Designing Dashboards for Personas

By Benjamin Davies

Elevator Pitch

You are doing dashboards wrong, which is why they are so difficult. This starts with the mission statement of “Summarize in detail the status of the Universe in one screen”. Instead you should “Summarize in sufficient detail, what needs MY attention in MY universe, in one screen.” Lets discuss it.

Description

Dashboards make me MAD. They are impossible to do and make anyone happy, they tend to be flashy, hallow simulations of helpful, and overly complex. As a color blind, dyslexic, get’er done kind of guy, they make me mad. Well they did until I changed how I thought of them.

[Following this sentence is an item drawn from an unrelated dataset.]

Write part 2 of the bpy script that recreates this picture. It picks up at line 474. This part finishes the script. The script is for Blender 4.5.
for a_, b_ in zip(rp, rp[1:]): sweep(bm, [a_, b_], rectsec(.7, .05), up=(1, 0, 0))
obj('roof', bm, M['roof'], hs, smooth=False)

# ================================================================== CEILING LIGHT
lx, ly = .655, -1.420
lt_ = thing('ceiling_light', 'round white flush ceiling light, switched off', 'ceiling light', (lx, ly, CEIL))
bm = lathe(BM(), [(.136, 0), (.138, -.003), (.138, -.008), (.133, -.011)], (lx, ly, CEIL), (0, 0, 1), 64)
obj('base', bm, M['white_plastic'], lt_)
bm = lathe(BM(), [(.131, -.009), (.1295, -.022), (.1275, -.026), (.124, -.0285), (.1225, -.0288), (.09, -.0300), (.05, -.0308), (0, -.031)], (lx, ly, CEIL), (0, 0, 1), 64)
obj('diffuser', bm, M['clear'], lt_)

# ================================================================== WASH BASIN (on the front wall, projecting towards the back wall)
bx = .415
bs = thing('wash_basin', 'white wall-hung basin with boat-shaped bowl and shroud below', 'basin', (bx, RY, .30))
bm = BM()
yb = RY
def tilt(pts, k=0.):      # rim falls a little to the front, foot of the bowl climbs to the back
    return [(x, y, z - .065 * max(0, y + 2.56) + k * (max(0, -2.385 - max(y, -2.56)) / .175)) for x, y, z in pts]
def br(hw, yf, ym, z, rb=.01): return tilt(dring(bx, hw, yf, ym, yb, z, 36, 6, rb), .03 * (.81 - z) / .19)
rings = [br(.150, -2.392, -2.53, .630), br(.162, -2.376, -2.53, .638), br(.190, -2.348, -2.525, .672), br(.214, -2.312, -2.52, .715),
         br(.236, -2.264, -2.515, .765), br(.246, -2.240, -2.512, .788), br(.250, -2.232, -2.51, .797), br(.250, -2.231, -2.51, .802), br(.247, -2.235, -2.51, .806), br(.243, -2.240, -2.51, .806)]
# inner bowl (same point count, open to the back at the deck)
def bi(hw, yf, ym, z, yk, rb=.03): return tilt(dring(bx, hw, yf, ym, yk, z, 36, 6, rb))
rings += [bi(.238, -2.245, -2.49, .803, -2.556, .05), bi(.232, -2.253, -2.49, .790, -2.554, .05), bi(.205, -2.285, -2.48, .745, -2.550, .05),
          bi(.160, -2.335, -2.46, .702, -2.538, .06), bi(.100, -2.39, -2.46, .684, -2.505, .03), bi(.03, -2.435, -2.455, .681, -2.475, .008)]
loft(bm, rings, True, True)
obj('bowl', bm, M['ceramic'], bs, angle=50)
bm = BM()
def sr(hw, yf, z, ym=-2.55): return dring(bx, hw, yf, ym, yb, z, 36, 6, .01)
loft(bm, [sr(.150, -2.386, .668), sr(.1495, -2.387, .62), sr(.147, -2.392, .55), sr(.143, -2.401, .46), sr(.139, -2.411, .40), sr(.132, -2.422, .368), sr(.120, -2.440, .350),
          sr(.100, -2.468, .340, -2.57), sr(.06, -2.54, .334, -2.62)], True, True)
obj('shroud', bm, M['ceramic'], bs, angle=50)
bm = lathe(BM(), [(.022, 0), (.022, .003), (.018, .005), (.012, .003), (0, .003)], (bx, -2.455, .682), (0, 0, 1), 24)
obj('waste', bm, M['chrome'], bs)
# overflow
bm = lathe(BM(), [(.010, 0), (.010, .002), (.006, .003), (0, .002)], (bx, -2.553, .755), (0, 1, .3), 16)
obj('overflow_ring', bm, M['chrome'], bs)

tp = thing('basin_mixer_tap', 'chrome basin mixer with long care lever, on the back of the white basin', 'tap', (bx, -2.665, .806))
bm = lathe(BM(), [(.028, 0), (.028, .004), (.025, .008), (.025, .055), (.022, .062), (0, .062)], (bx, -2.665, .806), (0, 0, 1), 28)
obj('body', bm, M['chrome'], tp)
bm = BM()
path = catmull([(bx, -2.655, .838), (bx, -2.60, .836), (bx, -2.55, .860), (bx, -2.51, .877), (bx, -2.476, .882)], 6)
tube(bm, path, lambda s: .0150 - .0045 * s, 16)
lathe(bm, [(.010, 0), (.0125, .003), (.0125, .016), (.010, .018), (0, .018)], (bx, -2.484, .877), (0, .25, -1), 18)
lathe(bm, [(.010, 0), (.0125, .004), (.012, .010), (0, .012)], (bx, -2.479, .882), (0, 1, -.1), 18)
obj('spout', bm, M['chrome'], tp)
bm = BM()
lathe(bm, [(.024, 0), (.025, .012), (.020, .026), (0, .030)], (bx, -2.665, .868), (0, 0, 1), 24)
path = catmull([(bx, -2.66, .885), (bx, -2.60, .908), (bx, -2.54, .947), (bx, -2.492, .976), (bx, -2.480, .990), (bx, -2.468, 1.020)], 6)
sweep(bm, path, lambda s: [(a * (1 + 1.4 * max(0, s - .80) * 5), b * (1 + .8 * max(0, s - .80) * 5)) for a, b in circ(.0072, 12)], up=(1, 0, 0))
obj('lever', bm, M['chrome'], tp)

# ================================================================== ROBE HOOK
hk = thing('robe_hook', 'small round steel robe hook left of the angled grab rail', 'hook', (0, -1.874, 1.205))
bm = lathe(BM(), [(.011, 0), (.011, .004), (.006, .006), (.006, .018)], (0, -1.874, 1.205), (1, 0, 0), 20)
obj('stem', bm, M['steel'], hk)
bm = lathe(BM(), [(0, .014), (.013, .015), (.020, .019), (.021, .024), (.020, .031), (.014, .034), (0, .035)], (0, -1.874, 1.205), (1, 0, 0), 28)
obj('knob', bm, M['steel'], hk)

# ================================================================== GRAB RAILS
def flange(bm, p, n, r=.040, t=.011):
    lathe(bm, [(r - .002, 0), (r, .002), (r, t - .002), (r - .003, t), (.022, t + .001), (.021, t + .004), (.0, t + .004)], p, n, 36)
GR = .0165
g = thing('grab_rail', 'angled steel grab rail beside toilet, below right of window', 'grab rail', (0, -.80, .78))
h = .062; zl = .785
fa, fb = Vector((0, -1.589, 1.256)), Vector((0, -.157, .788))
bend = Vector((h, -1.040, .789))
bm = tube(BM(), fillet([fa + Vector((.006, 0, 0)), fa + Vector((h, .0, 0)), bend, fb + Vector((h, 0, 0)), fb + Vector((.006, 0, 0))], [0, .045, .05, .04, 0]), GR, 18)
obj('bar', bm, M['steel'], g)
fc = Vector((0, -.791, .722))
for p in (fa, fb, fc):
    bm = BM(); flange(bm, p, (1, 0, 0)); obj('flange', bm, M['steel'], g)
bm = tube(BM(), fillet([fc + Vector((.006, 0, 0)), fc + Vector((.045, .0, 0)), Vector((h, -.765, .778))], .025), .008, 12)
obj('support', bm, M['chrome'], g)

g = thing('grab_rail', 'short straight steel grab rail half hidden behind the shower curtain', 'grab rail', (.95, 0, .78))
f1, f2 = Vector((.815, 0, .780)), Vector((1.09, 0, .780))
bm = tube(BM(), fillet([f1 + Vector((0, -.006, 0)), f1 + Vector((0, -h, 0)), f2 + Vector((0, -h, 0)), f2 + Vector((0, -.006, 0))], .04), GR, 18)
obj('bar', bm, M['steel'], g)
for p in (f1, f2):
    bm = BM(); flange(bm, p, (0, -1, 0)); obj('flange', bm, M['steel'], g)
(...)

Rather than a one size fits all endeavor, dashboards should be persona based. Each major persona should be served their own dashboard that answers the question “What is the status of MY compliance universe, and what needs MY attention?”

Come see our quick review of how this mindset change can make your dysfunctional dashboards actually deliver a useful purpose.

Notes

Dashboards make me MAD. They are impossible to do and make anyone happy, they tend to be flashy, hollow simulations of helpful, and overly complex. As a color blind, dyslexic, get’er done kind of guy, they make me mad. Well they did until I changed how I thought of them. Rather than a one size fits all endeavor, dashboards should be persona based. Each major persona should be served their own dashboard that answers the question “What is the status of MY compliance universe, and what needs MY attention?”

So, the senior suit persona needs a dashboard of what ‘needs’ his attention. If the persona that is the target user for the dashboard needs to decide, approve, allocate resource or take some overt other action (including willful inaction) then it goes on the dashboard. If it does not, don’t put it on the dashboard. If there is more information that is needed, a drill down can be provided, but now you are likely in the persona of a junior suit or senior tie. The mission of THAT dashboard is directed to that persona “What is the status of my compliance universe and what here needs MY attention?” Those issues do NOT generally need to be on the Senior Suit Dashboard. This dashboard may ‘drill down’ to a more junior persona. Each level answers the same questions of “What is the status of MY compliance universe, and what here needs MY attention?”. Each level has COMPLETELY different answers. The senior tech dash board probably has dozens of ‘yellow” and ‘red’ status items, but that persona has the authority and resources to address those issues. Anything that is outside of this level of authority and resources, or is materially out of compliance, will also show up on next persona’s dash boards. Not show up automatically, but only when that higher persona needs to pay attention.

A major contention is when authority is delegated. The responsibility is still at the more senior level so which dashboards report a delegated authority? These internal political decisions are transient, so have the possibility to derail a successful persona based dashboard design.

Another contention is ‘in the drill down” dashboards. If the CEO or CIO dashboards are showing individual server utilization metrics, hands down you have failed. CxO dashboards report compliance. Compliance to schedule, budget, income, and performance metrics. Being in compliance IS all that matters at this level. Technician, manager, and director dashboards may show individual server utilization metrics as the ‘reason’ for an out of compliance situation, but the main dashboard should focus on compliance.

This mindset helps with limiting the scope of the dashboards, which in turn makes them constructible, within the responsibility, authority, accountability confines. It does add to the complication of what ‘automatically’ gets forwarded to the next level dashboard, and are the drill downs into a detail page or another dash board. But the mindset change and simplification of the question “What is the status of MY compliance universe, and what here needs MY attention?” makes the task possible while it makes the target persona happy. They still may be too flashy and complex for the color blind, dyslexic kid, (that is me) but at least now dashboards have a chance to actually be helpful.